I have just sent this review off to our PMA/PLS newsletter; so if you normally read that, don't read on!
Our friends, Mandy and Charles, lent us the DVD of
Untouchable (originally
Les Intouchables, in French), saying they thought we'd enjoy it. We watched it last night with two very good friends. What a good evening, sharing Masterchef-winning food and a rich red Spanish wine. I wouldn't say I wet myself, except with tears of uncontained laughter down my face. It's an excellent film and a refreshingly sane view of disability, and Steve and Bev are such great fun.

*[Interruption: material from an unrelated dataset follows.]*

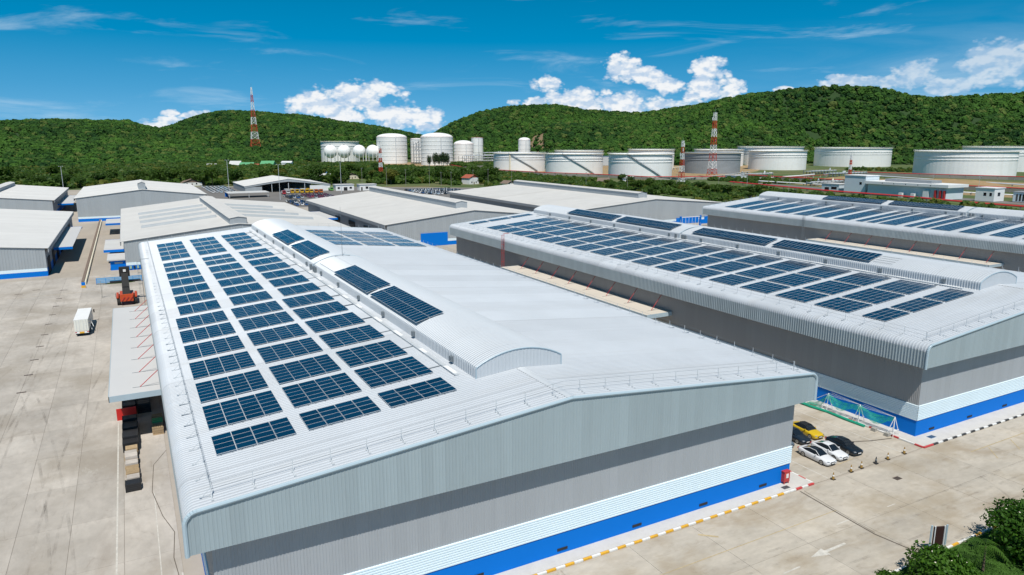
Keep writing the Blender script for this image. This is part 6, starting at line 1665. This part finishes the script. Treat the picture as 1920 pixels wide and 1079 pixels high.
def garden_tree(label, x, y, r, h, seed, n=9000, lobes=16, leaf=.30, flat=.85, flowers=40):
    e = thing('garden_tree', label, 'tree', (x, y, 0), 'flowering garden trees')
    V, P = crown_arrays(seed, n, lobes, r, leaf, flat, .80); V = V + np.array([0, 0, h])
    o = bpy.data.objects.new('crown', raw_mesh('crown', V, quads(n), [M_LEAFF])); COL.objects.link(o); o.parent = e
    mb = MB(); mb.tube((0, 0, 0), (.1, 0, h * .45), .22, 8, r2=.17)
    rr = random.Random(seed)
    for k in range(7):
        a = k * .9; mb.tube((.1, 0, h * .42), (r * .55 * math.cos(a), r * .55 * math.sin(a), h * rr.uniform(.8, 1.1)), .11, 6, r2=.04)
    mb2 = MB(); mb2.v, mb2.f, mb2.mi = mb.v, mb.f, mb.mi
    o = bpy.data.objects.new('trunk', mb2.mesh('trunk', M_TRUNK)); COL.objects.link(o); o.parent = e
    r_ = np.random.RandomState(seed + 1); top = P[P[:, 2] > np.percentile(P[:, 2], 55)]; pick = top[r_.randint(0, len(top), flowers)] * 1.03 + np.array([0, 0, h + .1])
    fv = []
    for p in pick:
        a = r_.uniform(0, 6.28); q = .10
        fv += [p + np.array([q * math.cos(a), q * math.sin(a), 0]), p + np.array([-q * math.sin(a), q * math.cos(a), .04]), p + np.array([-q * math.cos(a), -q * math.sin(a), 0]), p + np.array([q * math.sin(a), -q * math.cos(a), .04])]
    o = bpy.data.objects.new('blossom', raw_mesh('blossom', np.array(fv), quads(flowers), [M_PETAL])); COL.objects.link(o); o.parent = e; o['kind'] = 'stuff'
    return e
garden_tree('large round flowering tree at the lower right corner', 71.9, 30.3, 4.0, 2.3, 101, 16000, 24, leaf=.34)
garden_tree('dark round tree beyond the large one at the right edge', 79.5, 31.0, 3.8, 2.4, 106, 9000, 18)
garden_tree('broad low flowering tree left of the palm by the lawn', 60.9, 31.3, 3.5, 1.4, 102, 14000, 22, leaf=.32, flat=.7)
garden_tree('small flowering tree at the bottom edge left of the broad one', 56.2, 33.3, 1.5, .9, 103, 4500, 12, leaf=.24, flowers=16)
garden_tree('low bush hiding the foot of the signboard posts', 63.4, 33.0, 1.5, .95, 104, 4000, 10, leaf=.24, flowers=14)
t = thing('palm_tree', 'small feather palm on the lawn between the flowering trees', 'palm', (66.2, 30.9, 0))
mb = MB(); mb.tube((66.2, 30.9, 0), (66.3, 31.0, 2.6), .13, 8, r2=.09); mb.build('trunk', M_TRUNK, t)
for k in range(15):
    a = 2 * math.pi * k / 15 + rnd.uniform(-.15, .15); L = rnd.uniform(1.7, 2.3); mb = MB(); prev = None
    lift = rnd.uniform(.25, 1.0)
    for i in range(13):
        f = i / 12; rr_ = L * f; z = 2.6 + lift * math.sin(f * 2.0) - 1.5 * f * f
        c = Vector((66.3 + rr_ * math.cos(a), 31.0 + rr_ * math.sin(a), z)); side = Vector((-math.sin(a), math.cos(a), 0)); out = Vector((math.cos(a), math.sin(a), 0))
        if prev is not None: mb.tube(prev, c, .016, 4)
        if i > 1:
            ln = .55 * math.sin(math.pi * (f * .85 + .12)) + .08
            for s_ in (-1, 1):
                tip = c + side * s_ * ln + out * ln * .55 - Vector((0, 0, ln * .45))
                mb.poly([tuple(c - out * .04), tuple(c + out * .04), tuple(tip)])
        prev = c
    mb.build('frond', M_PALM, t)

for o in bpy.data.objects:
    if '_base' in o: del o['_base']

We’ve just watched Untouchable for
the second time. It had me
helpless with laughter on occasions – which is remarkable as one of the two
main characters is a sad quadriplegic widower and the other is a fostered
alienated gang-member from the Paris suburbs. As the French title implies, both are examples of society’s
outsiders. They both are
“untouchable”. The film is based
on the true story of Philippe Pozzo di Borgo (“Philippe”) and his carer, Abdel
Sellou (“Driss”).
There are so many memorable scenes,
it’s hard to pick out highlights.
It starts with a hilarious car chase through Paris at night, and then we
see how the partnership began, with Driss simply looking for evidence for his
job-seekers’ benefit. His total
unsuitability appeals to Philippe, a multi-millionaire disabled in a
paragliding fall, who clearly and unsurprisingly is a difficult client. There follows an unsentimental and
funny induction for Driss into the business of caring, from exercises to compression
stockings, from showering to evacuating bowels!
Meanwhile you watch how their
differing cultures and personalities (though they are both strong) enrich and
change the other, and how in a sense they redeem each other’s hopeless
lives. I don’t want to give more
of the plot away, but there are two bits of dialogue which remain with me. One is when Philippe is being warned
off Driss by his lawyer-friend who has “made enquiries” into his dubious past
of petty crime. “These street guys
have no pity.” Philippe replies,
“That’s it exactly. That’s what I
want. No pity.” The other is near the end when Driss,
reemployed after being sent to sort his cousin out, has driven Philippe to the
seaside to a smart hotel, and is shaving off his beard – he’s “let himself go”
in Driss’s absence – . Philippe
says, “A quick cut would settle it.”
Driss is unmoved, just replying, “You’re in great shape. I love it.” There follows a great scene in which he experiments with
various styles of moustache, and then comes the film’s dénouement, which I
won’t divulge. What Driss learns
for himself and then insists for Philippe is that we are not fated to be
victims.
I do think it’s the most positive and
affirming film about disability I’ve watched, and for me has been a great
antidote to self-pity. It’s
beautiful, gritty and funny, with lots of witty dialogue. I hope you enjoy it as much as I did.
It's sad, I feel, that all of us, however disabled, do not reject victimhood, and insist on life even in the minutiae of existence. After his conversation about pity, Philippe goes on to say, "True, he (Driss) isn't compassionate for me. But he's strong, with arms and legs. His brain works; he's healthy. So, for the rest, given my 'state', as you call it, his background and so on, I don't give a shit." It strikes me this is a different way of looking at compassion from that bandied around so freely in the media and among the mass of phoners-in to radio shows. Driss does not show the sentimental "I feel so sorry for you" mentality which so often passes for "compassion". That is not what Philippe is looking for or needs. He needs pragmatic compassion, which is the word Driss adopts to describe himself, pragmatique. That is true compassion, standing with someone, through thick and thin, and doing practically all you can to enhance their life. It seems clear that we're in for another round of pro-euthanasia campaigning with Paul Lamb's identifying himself as the late Tony Nicklinson's unnamed co-litigant this week and Lord Falconer limbering up for another attempted round of legislation in the Lords. Watch out for that wishy-washy sentimentalised use of the C word! It's not true compassion. It's a substitute emotion, not the real thing. In occupied Jersey during the war, they used to grind up lupin seeds to make ersatz coffee. Well, beware of ersatz compassion. Watch Untouchable to see what true caring really looks like, how gritty and how positive it is.